12 ¼ in. (31.1 cm.) high
Provenance
Edward Perry Warren (1860-1928), Boston.
Museum of Fine Arts, Boston, acquired from the above, 1912 (Accession no. 12.905).
The Museum of Fine Arts, Boston; Antiquities, Sotheby's, New York, 12 June 2001, lot 39.
Literature
H. Hoffmann, Corpus Vasorum Antiquorum: Museum of Fine Arts, Boston, vol. 1, Boston, 1973, pp. 37-38, pl. 51.
S. McNally, “The Maenad in Early Greek Art,” Arethusa 11, nos. 1 and 2, 1978, pp. 113-115, figs. 5 and 6.
G.M. Hedreen, Silens in Attic Black-figure Vase-painting, Ann Arbor, 1992, p. 152, n. 125.

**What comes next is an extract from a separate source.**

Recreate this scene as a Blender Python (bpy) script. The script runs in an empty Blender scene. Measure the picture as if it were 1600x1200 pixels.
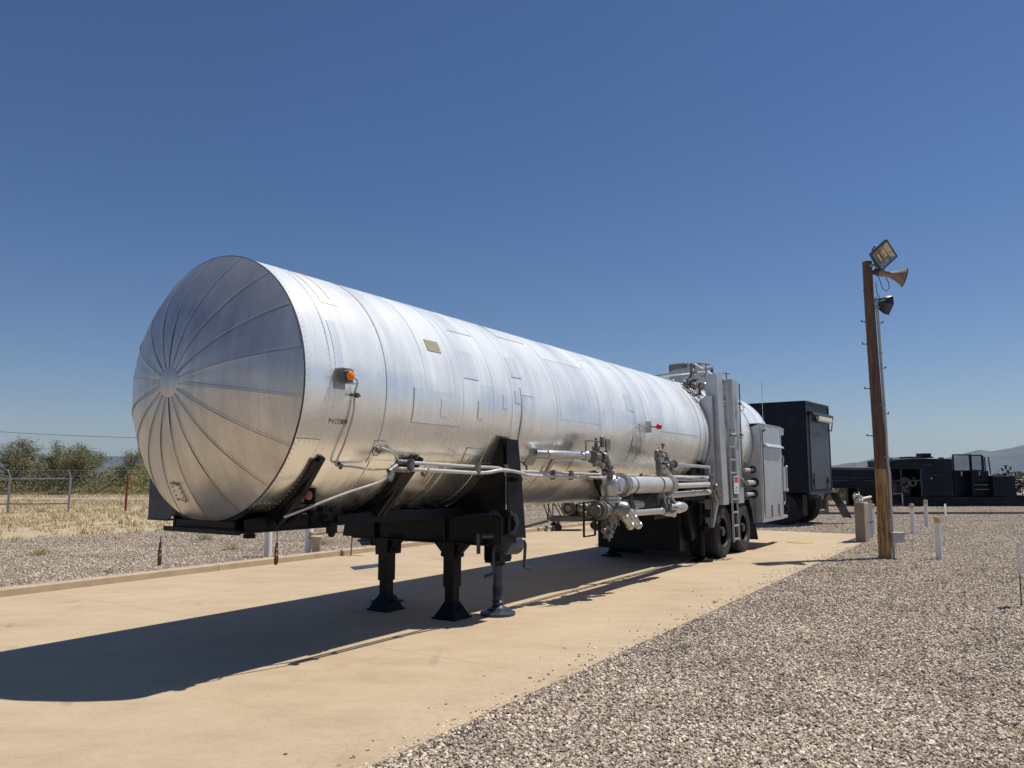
import bpy, bmesh, math, random
import numpy as np
from mathutils import Vector, Matrix, noise
random.seed(7); rng = np.random.default_rng(7)
R_ = math.radians
D = bpy.data
sc = bpy.context.scene
C = sc.collection

# ------------------------------------------------------------ camera, sky, sun
cam = D.objects.new('camera', D.cameras.new('camera')); C.objects.link(cam)
cam.location = (0, 0, 1.6); cam.rotation_euler = (R_(90 + 6.607), 0, 0)
cam.data.sensor_width = 36; cam.data.lens = 27.0
cam.data.clip_start = 0.1; cam.data.clip_end = 40000
sc.camera = cam
SUN_EL = R_(63.7); SUN_AZ = math.atan2(.947, .32)
w = D.worlds.new("World"); sc.world = w; w.use_nodes = True
nt = w.node_tree; nt.nodes.clear()
sky = nt.nodes.new('ShaderNodeTexSky'); sky.sky_type = 'NISHITA'; sky.sun_disc = False
sky.sun_elevation = SUN_EL; sky.sun_rotation = SUN_AZ
sky.altitude = 200; sky.air_density = 1.0; sky.dust_density = 0.1; sky.ozone_density = 1.8
bg = nt.nodes.new('ShaderNodeBackground'); bg.inputs['Strength'].default_value = 0.066
wo = nt.nodes.new('ShaderNodeOutputWorld')
hs = nt.nodes.new('ShaderNodeHueSaturation'); hs.inputs['Saturation'].default_value = 1.17; hs.inputs['Hue'].default_value = .5
nt.links.new(sky.outputs[0], hs.inputs['Color']); tn = nt.nodes.new('ShaderNodeMix'); tn.data_type = 'RGBA'; tn.blend_type = 'MULTIPLY'; tn.inputs[0].default_value = 1; tn.inputs[7].default_value = (.97, .96, 1.12, 1)
nt.links.new(hs.outputs[0], tn.inputs[6]); nt.links.new(tn.outputs[2], bg.inputs[0]); nt.links.new(bg.outputs[0], wo.inputs[0])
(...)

F. Wolsky, ed., Passionate Acts in Greek Art and Myth, Boston, 1993, pp. 12-13.
Beazley Archive Pottery Database no. 594.
Exhibited
Boston, Isabella Stewart Gardner Museum, Passionate Acts in Greek Art and Myth, 19 November 1993-13 March 1994.
Sale room notice
Please note the additional publication: S. McNally, “The Maenad in Early Greek Art,” Arethusa 11, nos. 1 and 2, 1978, pp. 113-115, figs. 5 and 6.

Lot Essay

Edward Perry Warren was an important Boston-born collector of antiquities. Many of his numerous donations to the Museum of Fine Arts, Boston were of an erotic nature, chosen deliberately to rattle the more conservative ethos of Boston socialites. This present vase, with three excited satyrs and a maenad, is representative of Warren's taste.